RECORDED INFORMATION →
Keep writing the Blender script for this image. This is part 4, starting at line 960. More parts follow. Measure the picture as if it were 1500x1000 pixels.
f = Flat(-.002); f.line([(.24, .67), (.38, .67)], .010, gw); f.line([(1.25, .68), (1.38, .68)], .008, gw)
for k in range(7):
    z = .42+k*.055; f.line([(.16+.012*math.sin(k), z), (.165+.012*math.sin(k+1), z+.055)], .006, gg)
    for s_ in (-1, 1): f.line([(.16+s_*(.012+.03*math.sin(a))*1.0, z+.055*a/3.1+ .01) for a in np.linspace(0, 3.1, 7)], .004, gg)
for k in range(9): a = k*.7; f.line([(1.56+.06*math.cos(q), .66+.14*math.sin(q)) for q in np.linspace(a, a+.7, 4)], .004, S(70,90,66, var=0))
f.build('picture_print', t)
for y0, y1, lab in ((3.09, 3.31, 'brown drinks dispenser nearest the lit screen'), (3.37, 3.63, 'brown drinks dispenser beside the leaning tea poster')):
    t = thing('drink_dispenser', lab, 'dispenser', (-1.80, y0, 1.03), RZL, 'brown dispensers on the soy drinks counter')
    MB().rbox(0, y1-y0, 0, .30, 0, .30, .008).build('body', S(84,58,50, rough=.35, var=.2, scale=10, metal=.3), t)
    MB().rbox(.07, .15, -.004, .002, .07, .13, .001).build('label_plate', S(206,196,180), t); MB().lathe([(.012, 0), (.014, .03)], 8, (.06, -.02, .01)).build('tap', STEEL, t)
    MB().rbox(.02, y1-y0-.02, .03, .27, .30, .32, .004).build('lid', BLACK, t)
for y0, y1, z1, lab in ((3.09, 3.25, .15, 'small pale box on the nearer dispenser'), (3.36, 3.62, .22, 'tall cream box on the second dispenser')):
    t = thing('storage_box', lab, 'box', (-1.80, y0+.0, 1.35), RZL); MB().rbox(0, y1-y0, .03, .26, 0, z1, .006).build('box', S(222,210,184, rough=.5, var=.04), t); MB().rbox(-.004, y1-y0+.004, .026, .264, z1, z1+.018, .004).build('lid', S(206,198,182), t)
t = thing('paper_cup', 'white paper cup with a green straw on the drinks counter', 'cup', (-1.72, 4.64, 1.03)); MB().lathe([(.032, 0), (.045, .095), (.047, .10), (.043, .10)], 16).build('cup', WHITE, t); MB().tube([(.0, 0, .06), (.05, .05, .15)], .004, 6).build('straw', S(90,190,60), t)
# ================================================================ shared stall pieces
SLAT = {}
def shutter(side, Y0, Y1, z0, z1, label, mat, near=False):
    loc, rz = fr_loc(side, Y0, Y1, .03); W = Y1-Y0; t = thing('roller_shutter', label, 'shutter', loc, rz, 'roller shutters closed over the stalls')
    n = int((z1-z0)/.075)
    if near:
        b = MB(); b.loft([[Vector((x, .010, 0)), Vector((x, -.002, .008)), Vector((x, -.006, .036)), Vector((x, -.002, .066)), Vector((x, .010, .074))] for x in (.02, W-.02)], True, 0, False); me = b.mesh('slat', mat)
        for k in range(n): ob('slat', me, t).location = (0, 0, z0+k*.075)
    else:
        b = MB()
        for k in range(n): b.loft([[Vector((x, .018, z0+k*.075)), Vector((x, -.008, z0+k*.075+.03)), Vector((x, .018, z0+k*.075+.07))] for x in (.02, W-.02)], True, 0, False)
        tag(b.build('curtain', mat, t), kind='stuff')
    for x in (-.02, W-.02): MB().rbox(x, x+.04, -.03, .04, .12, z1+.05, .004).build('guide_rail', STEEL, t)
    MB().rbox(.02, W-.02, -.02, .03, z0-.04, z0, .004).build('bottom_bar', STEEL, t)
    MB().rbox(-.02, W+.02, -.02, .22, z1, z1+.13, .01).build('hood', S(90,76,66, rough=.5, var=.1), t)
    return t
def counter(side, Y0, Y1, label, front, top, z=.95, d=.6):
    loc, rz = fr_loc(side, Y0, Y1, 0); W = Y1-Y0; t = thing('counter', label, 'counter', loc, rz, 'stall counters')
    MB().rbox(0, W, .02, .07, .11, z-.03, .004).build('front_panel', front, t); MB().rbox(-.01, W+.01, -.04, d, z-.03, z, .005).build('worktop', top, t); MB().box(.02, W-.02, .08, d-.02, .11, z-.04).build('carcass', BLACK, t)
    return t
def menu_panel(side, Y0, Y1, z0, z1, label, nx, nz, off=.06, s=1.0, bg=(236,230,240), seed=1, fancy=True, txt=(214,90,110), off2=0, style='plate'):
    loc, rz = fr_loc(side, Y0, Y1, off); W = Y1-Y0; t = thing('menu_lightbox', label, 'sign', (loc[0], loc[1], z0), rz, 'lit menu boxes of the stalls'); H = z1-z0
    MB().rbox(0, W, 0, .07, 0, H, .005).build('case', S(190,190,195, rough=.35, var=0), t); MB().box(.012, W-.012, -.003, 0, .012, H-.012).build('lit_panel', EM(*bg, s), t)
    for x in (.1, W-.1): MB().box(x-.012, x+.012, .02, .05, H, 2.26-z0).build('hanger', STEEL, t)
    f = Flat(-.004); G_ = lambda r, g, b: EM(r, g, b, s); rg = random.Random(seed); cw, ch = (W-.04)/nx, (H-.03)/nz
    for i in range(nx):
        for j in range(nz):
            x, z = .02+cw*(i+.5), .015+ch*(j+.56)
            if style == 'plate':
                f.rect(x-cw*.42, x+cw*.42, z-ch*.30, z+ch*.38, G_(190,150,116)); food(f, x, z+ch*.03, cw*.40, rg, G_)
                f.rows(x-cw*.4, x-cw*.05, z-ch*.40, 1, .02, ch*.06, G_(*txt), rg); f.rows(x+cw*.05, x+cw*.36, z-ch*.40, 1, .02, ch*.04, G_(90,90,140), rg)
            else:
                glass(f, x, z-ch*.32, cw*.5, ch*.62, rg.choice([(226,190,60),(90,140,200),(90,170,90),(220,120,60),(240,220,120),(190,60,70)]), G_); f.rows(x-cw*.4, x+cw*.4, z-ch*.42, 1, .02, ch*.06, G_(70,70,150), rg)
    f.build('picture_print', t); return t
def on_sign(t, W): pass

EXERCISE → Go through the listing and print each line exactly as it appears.

EXERCISE RESPONSE →
Keep writing the Blender script for this image. This is part 4, starting at line 960. More parts follow. Measure the picture as if it were 1500x1000 pixels.
f = Flat(-.002); f.line([(.24, .67), (.38, .67)], .010, gw); f.line([(1.25, .68), (1.38, .68)], .008, gw)
for k in range(7):
    z = .42+k*.055; f.line([(.16+.012*math.sin(k), z), (.165+.012*math.sin(k+1), z+.055)], .006, gg)
    for s_ in (-1, 1): f.line([(.16+s_*(.012+.03*math.sin(a))*1.0, z+.055*a/3.1+ .01) for a in np.linspace(0, 3.1, 7)], .004, gg)
for k in range(9): a = k*.7; f.line([(1.56+.06*math.cos(q), .66+.14*math.sin(q)) for q in np.linspace(a, a+.7, 4)], .004, S(70,90,66, var=0))
f.build('picture_print', t)
for y0, y1, lab in ((3.09, 3.31, 'brown drinks dispenser nearest the lit screen'), (3.37, 3.63, 'brown drinks dispenser beside the leaning tea poster')):
    t = thing('drink_dispenser', lab, 'dispenser', (-1.80, y0, 1.03), RZL, 'brown dispensers on the soy drinks counter')
    MB().rbox(0, y1-y0, 0, .30, 0, .30, .008).build('body', S(84,58,50, rough=.35, var=.2, scale=10, metal=.3), t)
    MB().rbox(.07, .15, -.004, .002, .07, .13, .001).build('label_plate', S(206,196,180), t); MB().lathe([(.012, 0), (.014, .03)], 8, (.06, -.02, .01)).build('tap', STEEL, t)
    MB().rbox(.02, y1-y0-.02, .03, .27, .30, .32, .004).build('lid', BLACK, t)
for y0, y1, z1, lab in ((3.09, 3.25, .15, 'small pale box on the nearer dispenser'), (3.36, 3.62, .22, 'tall cream box on the second dispenser')):
    t = thing('storage_box', lab, 'box', (-1.80, y0+.0, 1.35), RZL); MB().rbox(0, y1-y0, .03, .26, 0, z1, .006).build('box', S(222,210,184, rough=.5, var=.04), t); MB().rbox(-.004, y1-y0+.004, .026, .264, z1, z1+.018, .004).build('lid', S(206,198,182), t)
t = thing('paper_cup', 'white paper cup with a green straw on the drinks counter', 'cup', (-1.72, 4.64, 1.03)); MB().lathe([(.032, 0), (.045, .095), (.047, .10), (.043, .10)], 16).build('cup', WHITE, t); MB().tube([(.0, 0, .06), (.05, .05, .15)], .004, 6).build('straw', S(90,190,60), t)
# ================================================================ shared stall pieces
SLAT = {}
def shutter(side, Y0, Y1, z0, z1, label, mat, near=False):
    loc, rz = fr_loc(side, Y0, Y1, .03); W = Y1-Y0; t = thing('roller_shutter', label, 'shutter', loc, rz, 'roller shutters closed over the stalls')
    n = int((z1-z0)/.075)
    if near:
        b = MB(); b.loft([[Vector((x, .010, 0)), Vector((x, -.002, .008)), Vector((x, -.006, .036)), Vector((x, -.002, .066)), Vector((x, .010, .074))] for x in (.02, W-.02)], True, 0, False); me = b.mesh('slat', mat)
        for k in range(n): ob('slat', me, t).location = (0, 0, z0+k*.075)
    else:
        b = MB()
        for k in range(n): b.loft([[Vector((x, .018, z0+k*.075)), Vector((x, -.008, z0+k*.075+.03)), Vector((x, .018, z0+k*.075+.07))] for x in (.02, W-.02)], True, 0, False)
        tag(b.build('curtain', mat, t), kind='stuff')
    for x in (-.02, W-.02): MB().rbox(x, x+.04, -.03, .04, .12, z1+.05, .004).build('guide_rail', STEEL, t)
    MB().rbox(.02, W-.02, -.02, .03, z0-.04, z0, .004).build('bottom_bar', STEEL, t)
    MB().rbox(-.02, W+.02, -.02, .22, z1, z1+.13, .01).build('hood', S(90,76,66, rough=.5, var=.1), t)
    return t
def counter(side, Y0, Y1, label, front, top, z=.95, d=.6):
    loc, rz = fr_loc(side, Y0, Y1, 0); W = Y1-Y0; t = thing('counter', label, 'counter', loc, rz, 'stall counters')
    MB().rbox(0, W, .02, .07, .11, z-.03, .004).build('front_panel', front, t); MB().rbox(-.01, W+.01, -.04, d, z-.03, z, .005).build('worktop', top, t); MB().box(.02, W-.02, .08, d-.02, .11, z-.04).build('carcass', BLACK, t)
    return t
def menu_panel(side, Y0, Y1, z0, z1, label, nx, nz, off=.06, s=1.0, bg=(236,230,240), seed=1, fancy=True, txt=(214,90,110), off2=0, style='plate'):
    loc, rz = fr_loc(side, Y0, Y1, off); W = Y1-Y0; t = thing('menu_lightbox', label, 'sign', (loc[0], loc[1], z0), rz, 'lit menu boxes of the stalls'); H = z1-z0
    MB().rbox(0, W, 0, .07, 0, H, .005).build('case', S(190,190,195, rough=.35, var=0), t); MB().box(.012, W-.012, -.003, 0, .012, H-.012).build('lit_panel', EM(*bg, s), t)
    for x in (.1, W-.1): MB().box(x-.012, x+.012, .02, .05, H, 2.26-z0).build('hanger', STEEL, t)
    f = Flat(-.004); G_ = lambda r, g, b: EM(r, g, b, s); rg = random.Random(seed); cw, ch = (W-.04)/nx, (H-.03)/nz
    for i in range(nx):
        for j in range(nz):
            x, z = .02+cw*(i+.5), .015+ch*(j+.56)
            if style == 'plate':
                f.rect(x-cw*.42, x+cw*.42, z-ch*.30, z+ch*.38, G_(190,150,116)); food(f, x, z+ch*.03, cw*.40, rg, G_)
                f.rows(x-cw*.4, x-cw*.05, z-ch*.40, 1, .02, ch*.06, G_(*txt), rg); f.rows(x+cw*.05, x+cw*.36, z-ch*.40, 1, .02, ch*.04, G_(90,90,140), rg)
            else:
                glass(f, x, z-ch*.32, cw*.5, ch*.62, rg.choice([(226,190,60),(90,140,200),(90,170,90),(220,120,60),(240,220,120),(190,60,70)]), G_); f.rows(x-cw*.4, x+cw*.4, z-ch*.42, 1, .02, ch*.06, G_(70,70,150), rg)
    f.build('picture_print', t); return t
def on_sign(t, W): pass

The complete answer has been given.